Existe un periodo de tiempo indefinido que abarca desde el final de las fiestas navideñas hasta casi el comienzo de la primavera que es un bálsamo perfecto para los excesos de las fiestas. Un periodo de tiempo en el que apetece verdaderamente la austeridad. Las comidas, en la búsqueda de perder el sobrepeso adquirido en la sobreabundancia de las navidades, se vuelven frugales. Uno llega a terminar hastiado de tanta comida copiosa y desea comidas ligeras y sencillas. Vuelven el descanso y el tiempo libre paulatinamente y va quedando atrás la locura de las compras navideñas que sólo permanecen en nuestra renovada agenda en las devoluciones para aprovechar las rebajas.
Ahora, los fines de semana son auténticos remansos de paz y sosiego. Una vez bajado el árbol y los adornos navideños al trastero, la butaca que fue desplazada por el árbol regresa a su lugar, el Belén cede su sitio a las flores y a la vela, y así, poco a poco, cada cosa desplazada vuelve a su sitio. Una sensación de amplitud satisface nuestro espíritu hogareño. Los regalos nuevos sustituyen a los viejos, y existe un sensación de estreno que alegra la convivencia. Los niños están capturados por sus nuevos juguetes, como calmados por la novedad, y todos buscamos un hueco de tranquilidad para dedicárselo a lo que nos apetece. Todos andamos ocupados en nuestros nuevos juguetes. Incluso al final del día, al estar menos cansados, apetece ver una película o un capítulo de una serie.
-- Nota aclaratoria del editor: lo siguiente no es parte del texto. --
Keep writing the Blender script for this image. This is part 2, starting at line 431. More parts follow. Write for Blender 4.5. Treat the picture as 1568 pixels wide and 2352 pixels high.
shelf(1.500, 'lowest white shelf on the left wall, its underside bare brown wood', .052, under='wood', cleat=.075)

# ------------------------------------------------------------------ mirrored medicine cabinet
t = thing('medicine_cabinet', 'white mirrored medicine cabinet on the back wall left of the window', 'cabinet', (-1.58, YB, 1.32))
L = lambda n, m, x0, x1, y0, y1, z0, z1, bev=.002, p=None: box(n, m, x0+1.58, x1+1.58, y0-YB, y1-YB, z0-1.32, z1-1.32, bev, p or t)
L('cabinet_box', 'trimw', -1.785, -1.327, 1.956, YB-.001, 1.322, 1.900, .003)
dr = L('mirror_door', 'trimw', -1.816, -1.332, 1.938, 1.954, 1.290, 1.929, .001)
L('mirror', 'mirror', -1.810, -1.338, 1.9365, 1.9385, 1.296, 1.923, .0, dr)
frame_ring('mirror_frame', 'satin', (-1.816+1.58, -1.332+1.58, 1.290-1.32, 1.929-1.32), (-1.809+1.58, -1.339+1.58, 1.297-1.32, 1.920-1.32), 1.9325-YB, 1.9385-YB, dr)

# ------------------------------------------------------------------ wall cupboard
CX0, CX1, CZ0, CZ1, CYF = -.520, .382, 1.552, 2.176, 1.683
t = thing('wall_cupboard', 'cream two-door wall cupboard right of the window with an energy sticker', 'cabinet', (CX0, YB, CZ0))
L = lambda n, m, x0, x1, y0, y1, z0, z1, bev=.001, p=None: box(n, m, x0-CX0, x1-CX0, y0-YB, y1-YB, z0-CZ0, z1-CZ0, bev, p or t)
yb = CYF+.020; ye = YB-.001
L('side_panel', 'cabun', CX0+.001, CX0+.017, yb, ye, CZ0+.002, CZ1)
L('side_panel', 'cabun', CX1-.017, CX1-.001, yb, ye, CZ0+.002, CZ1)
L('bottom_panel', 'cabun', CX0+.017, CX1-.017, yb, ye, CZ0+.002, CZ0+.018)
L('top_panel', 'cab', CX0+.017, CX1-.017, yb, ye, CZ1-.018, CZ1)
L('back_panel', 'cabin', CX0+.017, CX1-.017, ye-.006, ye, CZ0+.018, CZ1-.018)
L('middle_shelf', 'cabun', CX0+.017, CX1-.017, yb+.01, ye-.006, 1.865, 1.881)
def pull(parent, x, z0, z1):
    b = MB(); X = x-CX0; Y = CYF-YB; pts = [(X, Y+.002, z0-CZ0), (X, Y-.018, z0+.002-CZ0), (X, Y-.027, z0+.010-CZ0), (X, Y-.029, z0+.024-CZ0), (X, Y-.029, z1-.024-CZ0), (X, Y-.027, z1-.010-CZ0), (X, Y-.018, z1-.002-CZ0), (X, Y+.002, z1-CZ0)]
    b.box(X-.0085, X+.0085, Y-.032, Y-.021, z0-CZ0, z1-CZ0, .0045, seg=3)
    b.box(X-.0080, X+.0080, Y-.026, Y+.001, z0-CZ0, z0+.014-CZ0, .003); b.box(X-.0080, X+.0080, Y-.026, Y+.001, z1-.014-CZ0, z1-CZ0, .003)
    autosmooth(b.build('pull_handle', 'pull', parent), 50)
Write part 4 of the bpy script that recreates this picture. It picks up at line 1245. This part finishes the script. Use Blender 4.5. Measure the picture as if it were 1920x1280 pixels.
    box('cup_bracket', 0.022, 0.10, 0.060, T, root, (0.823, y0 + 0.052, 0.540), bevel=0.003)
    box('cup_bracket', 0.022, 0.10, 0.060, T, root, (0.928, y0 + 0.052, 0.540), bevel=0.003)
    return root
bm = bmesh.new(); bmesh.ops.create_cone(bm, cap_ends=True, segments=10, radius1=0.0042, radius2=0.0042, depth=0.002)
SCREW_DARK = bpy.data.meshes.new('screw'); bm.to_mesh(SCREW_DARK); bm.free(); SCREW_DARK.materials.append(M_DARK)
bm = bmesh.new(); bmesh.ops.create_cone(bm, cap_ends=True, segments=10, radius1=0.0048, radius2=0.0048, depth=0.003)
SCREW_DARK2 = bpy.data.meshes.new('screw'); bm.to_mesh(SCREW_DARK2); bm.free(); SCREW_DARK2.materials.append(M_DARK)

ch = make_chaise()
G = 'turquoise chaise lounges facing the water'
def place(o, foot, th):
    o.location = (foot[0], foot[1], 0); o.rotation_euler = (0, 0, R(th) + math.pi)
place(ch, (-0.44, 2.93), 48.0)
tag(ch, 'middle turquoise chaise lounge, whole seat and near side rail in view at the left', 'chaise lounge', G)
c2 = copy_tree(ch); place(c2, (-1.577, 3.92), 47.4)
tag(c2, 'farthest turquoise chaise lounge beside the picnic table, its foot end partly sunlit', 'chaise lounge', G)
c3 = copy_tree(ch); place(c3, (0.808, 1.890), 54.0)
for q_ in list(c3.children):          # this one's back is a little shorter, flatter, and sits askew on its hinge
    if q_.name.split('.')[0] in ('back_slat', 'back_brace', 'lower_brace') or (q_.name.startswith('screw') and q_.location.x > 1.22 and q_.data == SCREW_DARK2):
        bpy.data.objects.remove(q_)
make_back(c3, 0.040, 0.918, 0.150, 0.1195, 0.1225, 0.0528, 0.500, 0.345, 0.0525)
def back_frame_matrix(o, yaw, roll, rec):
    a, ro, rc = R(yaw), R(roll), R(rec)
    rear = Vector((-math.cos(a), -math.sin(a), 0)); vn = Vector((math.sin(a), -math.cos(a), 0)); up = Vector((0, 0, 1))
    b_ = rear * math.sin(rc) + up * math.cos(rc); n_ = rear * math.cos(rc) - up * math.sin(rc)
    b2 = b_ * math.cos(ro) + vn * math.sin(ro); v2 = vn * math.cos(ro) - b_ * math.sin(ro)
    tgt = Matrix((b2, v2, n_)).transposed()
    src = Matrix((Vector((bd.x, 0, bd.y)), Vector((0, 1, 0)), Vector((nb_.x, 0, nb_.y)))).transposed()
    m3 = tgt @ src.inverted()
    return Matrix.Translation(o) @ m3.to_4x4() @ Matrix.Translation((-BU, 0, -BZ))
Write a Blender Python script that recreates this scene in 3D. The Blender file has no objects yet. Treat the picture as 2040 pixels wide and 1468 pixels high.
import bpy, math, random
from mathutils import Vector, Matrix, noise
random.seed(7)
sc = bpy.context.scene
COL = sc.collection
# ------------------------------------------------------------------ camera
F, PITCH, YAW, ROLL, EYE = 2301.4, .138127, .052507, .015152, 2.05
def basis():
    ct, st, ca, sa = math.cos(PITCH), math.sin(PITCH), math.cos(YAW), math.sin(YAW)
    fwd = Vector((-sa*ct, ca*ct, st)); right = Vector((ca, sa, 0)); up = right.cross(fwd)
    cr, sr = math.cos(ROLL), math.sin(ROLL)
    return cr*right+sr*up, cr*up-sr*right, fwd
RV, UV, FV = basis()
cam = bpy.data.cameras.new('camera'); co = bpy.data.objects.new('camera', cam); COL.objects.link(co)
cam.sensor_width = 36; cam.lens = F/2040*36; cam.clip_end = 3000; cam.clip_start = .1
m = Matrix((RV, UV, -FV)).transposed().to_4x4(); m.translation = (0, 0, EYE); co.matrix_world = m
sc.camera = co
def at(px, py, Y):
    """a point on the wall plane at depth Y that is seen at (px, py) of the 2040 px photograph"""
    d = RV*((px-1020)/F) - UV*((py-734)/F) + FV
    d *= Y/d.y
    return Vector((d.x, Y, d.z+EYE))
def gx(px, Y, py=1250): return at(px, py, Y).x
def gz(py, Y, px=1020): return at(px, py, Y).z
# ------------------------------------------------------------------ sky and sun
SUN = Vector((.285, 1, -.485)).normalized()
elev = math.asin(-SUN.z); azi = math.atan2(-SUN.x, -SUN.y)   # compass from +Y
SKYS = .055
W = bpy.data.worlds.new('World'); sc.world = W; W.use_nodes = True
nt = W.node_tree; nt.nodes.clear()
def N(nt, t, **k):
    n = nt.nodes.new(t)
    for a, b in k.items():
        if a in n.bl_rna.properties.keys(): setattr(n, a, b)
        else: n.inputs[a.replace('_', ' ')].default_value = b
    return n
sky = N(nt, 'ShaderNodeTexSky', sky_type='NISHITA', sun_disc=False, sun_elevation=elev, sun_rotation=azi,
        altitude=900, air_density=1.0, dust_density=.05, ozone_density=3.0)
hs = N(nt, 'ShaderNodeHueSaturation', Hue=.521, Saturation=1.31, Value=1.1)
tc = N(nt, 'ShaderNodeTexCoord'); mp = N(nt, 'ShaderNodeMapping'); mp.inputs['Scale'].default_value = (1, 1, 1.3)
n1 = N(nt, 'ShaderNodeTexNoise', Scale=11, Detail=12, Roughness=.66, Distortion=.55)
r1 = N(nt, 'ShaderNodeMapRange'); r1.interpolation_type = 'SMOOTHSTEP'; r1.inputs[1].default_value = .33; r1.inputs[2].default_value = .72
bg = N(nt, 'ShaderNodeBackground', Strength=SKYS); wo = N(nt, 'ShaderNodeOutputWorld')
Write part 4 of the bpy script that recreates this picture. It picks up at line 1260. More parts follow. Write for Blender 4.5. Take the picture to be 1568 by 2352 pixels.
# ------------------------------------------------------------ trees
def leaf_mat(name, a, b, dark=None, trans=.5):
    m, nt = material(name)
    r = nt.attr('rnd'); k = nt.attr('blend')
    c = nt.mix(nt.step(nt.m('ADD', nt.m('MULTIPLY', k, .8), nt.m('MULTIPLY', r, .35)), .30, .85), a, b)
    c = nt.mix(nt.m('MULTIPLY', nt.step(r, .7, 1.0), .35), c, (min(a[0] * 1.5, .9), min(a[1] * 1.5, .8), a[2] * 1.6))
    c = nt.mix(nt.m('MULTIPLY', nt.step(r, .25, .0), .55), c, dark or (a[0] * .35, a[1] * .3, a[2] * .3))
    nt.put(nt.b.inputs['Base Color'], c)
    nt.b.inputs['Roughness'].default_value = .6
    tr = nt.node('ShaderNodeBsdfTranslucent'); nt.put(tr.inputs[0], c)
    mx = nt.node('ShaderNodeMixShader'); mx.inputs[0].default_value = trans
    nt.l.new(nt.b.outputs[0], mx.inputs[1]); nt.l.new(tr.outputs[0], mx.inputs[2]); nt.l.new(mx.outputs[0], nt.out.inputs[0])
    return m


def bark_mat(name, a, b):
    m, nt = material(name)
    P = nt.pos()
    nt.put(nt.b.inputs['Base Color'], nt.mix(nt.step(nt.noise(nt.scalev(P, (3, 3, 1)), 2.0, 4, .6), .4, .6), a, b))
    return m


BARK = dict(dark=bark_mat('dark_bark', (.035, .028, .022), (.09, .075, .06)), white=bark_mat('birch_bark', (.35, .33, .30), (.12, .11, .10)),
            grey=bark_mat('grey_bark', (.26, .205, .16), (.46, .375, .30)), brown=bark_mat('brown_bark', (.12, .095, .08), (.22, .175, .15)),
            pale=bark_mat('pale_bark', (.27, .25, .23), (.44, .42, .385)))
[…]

Además, las comidas menos copiosas mejoran el descanso y activan automáticamente las ganas por realizar tareas: arreglar los cajones, ordenar la ropa, pasear, reencontrar tiempo para leer... Todo parece refrescar las actividades de la vida, hay una especie de complacencia hacia los demás, como una alegría y entusiasmo por retomar un ritmo vital que parecía perdido. Y esta alegría -a mi juicio- no es más que alcanzar pequeñas gotas de felicidad.